EXERCISE AIM =
Output only the lines running from the line bearing "were 1659x2212 pixels." through the line bearing "o.rotation_euler=rot; return o", character for character.

[Collected data entries]
┌──

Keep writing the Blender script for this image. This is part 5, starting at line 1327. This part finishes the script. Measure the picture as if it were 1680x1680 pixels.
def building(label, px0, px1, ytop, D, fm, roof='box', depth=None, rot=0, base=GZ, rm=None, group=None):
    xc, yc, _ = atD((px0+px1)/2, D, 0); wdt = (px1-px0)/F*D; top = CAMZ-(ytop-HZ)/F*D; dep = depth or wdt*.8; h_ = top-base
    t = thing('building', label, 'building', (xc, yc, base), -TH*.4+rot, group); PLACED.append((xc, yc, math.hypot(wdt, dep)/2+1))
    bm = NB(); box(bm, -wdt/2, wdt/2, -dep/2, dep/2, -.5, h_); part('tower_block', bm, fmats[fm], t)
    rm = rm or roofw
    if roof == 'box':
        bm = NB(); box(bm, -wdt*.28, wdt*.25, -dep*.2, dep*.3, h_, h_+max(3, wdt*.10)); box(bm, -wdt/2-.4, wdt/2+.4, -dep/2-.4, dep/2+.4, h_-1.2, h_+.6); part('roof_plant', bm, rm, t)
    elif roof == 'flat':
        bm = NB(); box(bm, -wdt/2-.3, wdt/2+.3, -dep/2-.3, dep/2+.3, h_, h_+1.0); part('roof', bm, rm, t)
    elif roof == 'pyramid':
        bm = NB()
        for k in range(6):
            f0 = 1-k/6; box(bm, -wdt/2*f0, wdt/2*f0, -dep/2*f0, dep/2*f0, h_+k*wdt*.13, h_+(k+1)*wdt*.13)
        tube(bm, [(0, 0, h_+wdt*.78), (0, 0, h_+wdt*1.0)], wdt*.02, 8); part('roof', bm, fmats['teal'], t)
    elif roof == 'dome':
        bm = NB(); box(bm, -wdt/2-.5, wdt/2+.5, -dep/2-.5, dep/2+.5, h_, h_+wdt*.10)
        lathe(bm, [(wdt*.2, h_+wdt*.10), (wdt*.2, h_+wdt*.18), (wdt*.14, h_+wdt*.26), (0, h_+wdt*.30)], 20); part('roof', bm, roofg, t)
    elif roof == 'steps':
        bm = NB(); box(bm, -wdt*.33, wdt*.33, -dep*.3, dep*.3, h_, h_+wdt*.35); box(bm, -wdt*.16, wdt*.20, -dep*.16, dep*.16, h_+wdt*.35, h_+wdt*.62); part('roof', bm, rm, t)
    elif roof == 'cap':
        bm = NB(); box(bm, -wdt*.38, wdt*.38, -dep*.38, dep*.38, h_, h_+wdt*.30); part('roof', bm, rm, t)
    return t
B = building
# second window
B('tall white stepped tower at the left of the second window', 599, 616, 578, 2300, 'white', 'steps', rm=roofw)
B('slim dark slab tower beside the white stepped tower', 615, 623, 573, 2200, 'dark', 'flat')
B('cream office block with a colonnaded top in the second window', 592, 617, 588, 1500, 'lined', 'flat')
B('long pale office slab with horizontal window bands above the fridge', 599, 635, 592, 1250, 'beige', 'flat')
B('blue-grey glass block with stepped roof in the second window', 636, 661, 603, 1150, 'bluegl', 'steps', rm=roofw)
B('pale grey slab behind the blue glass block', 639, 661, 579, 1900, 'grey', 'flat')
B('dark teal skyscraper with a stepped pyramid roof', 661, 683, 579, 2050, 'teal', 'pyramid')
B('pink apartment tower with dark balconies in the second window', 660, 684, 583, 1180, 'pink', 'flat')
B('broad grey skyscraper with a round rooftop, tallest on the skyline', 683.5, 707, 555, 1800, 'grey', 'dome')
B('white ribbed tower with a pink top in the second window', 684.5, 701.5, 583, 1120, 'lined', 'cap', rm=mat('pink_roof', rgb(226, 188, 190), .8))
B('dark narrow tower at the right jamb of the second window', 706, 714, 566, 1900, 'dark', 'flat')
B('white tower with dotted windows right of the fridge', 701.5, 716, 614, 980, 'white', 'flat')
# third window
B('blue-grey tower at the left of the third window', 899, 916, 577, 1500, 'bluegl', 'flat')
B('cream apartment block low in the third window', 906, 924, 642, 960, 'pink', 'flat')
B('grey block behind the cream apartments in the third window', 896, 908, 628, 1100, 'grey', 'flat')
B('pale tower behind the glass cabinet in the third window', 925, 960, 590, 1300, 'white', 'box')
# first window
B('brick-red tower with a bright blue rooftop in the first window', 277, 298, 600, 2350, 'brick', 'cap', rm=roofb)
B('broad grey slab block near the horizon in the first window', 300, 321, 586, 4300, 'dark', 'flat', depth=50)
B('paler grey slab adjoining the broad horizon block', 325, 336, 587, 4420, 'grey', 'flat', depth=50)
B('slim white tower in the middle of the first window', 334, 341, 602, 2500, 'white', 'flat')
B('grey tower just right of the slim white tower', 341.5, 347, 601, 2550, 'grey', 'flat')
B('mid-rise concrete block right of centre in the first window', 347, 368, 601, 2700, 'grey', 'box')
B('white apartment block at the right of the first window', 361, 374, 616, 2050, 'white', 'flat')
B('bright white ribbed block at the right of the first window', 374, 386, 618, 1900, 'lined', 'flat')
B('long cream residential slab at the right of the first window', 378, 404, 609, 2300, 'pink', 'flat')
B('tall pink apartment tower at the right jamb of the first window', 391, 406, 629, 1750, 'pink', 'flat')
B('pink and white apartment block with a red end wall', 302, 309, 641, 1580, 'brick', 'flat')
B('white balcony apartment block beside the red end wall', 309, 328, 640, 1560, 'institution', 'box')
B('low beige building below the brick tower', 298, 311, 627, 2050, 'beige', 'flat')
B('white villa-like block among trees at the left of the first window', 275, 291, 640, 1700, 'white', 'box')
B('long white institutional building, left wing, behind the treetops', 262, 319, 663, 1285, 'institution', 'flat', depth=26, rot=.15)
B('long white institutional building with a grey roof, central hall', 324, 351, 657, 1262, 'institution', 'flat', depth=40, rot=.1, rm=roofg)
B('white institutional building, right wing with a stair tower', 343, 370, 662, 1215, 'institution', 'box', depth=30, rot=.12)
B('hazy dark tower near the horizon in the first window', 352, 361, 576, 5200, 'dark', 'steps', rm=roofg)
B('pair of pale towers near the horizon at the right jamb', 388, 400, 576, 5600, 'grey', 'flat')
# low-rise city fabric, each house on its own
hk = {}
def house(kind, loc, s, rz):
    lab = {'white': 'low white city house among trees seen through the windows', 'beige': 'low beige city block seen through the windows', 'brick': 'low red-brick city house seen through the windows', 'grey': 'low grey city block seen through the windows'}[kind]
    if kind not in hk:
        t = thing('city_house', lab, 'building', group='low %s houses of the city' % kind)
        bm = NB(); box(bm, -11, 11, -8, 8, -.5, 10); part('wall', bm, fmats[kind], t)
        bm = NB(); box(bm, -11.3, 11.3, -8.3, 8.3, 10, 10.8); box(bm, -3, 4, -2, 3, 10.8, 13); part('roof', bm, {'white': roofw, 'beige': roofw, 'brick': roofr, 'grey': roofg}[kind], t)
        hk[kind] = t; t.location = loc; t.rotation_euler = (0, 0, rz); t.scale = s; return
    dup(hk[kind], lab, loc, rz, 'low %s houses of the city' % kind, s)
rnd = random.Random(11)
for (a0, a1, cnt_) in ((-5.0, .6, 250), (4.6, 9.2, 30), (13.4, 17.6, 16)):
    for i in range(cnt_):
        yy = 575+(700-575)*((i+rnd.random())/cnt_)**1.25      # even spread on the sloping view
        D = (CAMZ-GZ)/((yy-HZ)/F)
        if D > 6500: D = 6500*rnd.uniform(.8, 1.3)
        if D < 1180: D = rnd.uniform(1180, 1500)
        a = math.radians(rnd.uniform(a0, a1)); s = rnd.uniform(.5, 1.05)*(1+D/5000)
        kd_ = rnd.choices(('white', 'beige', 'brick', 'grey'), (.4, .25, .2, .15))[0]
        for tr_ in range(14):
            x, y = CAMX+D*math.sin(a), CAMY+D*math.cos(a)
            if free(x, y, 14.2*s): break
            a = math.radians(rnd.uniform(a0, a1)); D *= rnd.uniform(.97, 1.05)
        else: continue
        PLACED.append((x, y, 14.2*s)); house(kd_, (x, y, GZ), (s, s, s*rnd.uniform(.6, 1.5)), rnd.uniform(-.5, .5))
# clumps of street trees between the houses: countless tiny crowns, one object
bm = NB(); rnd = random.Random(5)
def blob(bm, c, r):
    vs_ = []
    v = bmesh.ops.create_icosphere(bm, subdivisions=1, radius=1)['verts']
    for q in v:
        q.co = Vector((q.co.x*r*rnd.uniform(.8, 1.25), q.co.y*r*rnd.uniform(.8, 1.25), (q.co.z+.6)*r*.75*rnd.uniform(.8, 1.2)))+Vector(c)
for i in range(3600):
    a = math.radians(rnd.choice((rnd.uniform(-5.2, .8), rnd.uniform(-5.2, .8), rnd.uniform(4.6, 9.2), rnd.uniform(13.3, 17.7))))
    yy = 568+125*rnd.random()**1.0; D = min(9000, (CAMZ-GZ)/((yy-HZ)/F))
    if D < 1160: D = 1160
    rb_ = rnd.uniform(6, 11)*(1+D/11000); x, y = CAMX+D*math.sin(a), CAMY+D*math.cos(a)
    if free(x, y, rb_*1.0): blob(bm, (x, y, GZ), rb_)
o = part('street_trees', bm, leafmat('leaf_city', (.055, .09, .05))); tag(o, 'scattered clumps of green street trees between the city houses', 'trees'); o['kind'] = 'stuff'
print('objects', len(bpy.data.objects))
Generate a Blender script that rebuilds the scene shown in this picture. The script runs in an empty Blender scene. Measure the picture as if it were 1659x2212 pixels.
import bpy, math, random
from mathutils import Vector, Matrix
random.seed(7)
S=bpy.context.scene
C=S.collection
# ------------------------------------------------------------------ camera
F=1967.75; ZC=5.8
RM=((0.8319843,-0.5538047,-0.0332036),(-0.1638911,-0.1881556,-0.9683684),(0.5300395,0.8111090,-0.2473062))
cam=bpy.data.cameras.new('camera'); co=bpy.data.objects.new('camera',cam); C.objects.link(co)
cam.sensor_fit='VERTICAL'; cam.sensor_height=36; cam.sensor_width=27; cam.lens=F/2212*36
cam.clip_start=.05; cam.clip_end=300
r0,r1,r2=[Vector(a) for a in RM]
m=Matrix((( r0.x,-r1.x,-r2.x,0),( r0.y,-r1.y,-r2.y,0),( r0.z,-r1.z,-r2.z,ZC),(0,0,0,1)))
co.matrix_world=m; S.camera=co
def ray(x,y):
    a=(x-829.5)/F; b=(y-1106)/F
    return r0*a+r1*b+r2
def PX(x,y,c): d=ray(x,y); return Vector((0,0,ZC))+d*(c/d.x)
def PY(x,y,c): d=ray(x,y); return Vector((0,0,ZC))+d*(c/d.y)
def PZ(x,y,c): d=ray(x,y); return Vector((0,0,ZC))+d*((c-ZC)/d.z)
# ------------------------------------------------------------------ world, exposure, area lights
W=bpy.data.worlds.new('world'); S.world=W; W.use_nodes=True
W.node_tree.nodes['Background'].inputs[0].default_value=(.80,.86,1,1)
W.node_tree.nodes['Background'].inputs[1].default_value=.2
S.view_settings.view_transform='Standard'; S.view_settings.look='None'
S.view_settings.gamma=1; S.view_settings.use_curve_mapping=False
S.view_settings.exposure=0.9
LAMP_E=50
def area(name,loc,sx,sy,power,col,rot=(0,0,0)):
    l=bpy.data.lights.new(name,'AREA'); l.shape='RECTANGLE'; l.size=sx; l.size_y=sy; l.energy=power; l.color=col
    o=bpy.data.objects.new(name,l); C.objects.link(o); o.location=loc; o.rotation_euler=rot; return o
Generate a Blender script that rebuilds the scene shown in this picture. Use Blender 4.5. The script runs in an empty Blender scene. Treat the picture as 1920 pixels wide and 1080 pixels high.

└──

OUTPUT FOR THIS TASK =
Generate a Blender script that rebuilds the scene shown in this picture. The script runs in an empty Blender scene. Measure the picture as if it were 1659x2212 pixels.
import bpy, math, random
from mathutils import Vector, Matrix
random.seed(7)
S=bpy.context.scene
C=S.collection
# ------------------------------------------------------------------ camera
F=1967.75; ZC=5.8
RM=((0.8319843,-0.5538047,-0.0332036),(-0.1638911,-0.1881556,-0.9683684),(0.5300395,0.8111090,-0.2473062))
cam=bpy.data.cameras.new('camera'); co=bpy.data.objects.new('camera',cam); C.objects.link(co)
cam.sensor_fit='VERTICAL'; cam.sensor_height=36; cam.sensor_width=27; cam.lens=F/2212*36
cam.clip_start=.05; cam.clip_end=300
r0,r1,r2=[Vector(a) for a in RM]
m=Matrix((( r0.x,-r1.x,-r2.x,0),( r0.y,-r1.y,-r2.y,0),( r0.z,-r1.z,-r2.z,ZC),(0,0,0,1)))
co.matrix_world=m; S.camera=co
def ray(x,y):
    a=(x-829.5)/F; b=(y-1106)/F
    return r0*a+r1*b+r2
def PX(x,y,c): d=ray(x,y); return Vector((0,0,ZC))+d*(c/d.x)
def PY(x,y,c): d=ray(x,y); return Vector((0,0,ZC))+d*(c/d.y)
def PZ(x,y,c): d=ray(x,y); return Vector((0,0,ZC))+d*((c-ZC)/d.z)
# ------------------------------------------------------------------ world, exposure, area lights
W=bpy.data.worlds.new('world'); S.world=W; W.use_nodes=True
W.node_tree.nodes['Background'].inputs[0].default_value=(.80,.86,1,1)
W.node_tree.nodes['Background'].inputs[1].default_value=.2
S.view_settings.view_transform='Standard'; S.view_settings.look='None'
S.view_settings.gamma=1; S.view_settings.use_curve_mapping=False
S.view_settings.exposure=0.9
LAMP_E=50
def area(name,loc,sx,sy,power,col,rot=(0,0,0)):
    l=bpy.data.lights.new(name,'AREA'); l.shape='RECTANGLE'; l.size=sx; l.size_y=sy; l.energy=power; l.color=col
    o=bpy.data.objects.new(name,l); C.objects.link(o); o.location=loc; o.rotation_euler=rot; return o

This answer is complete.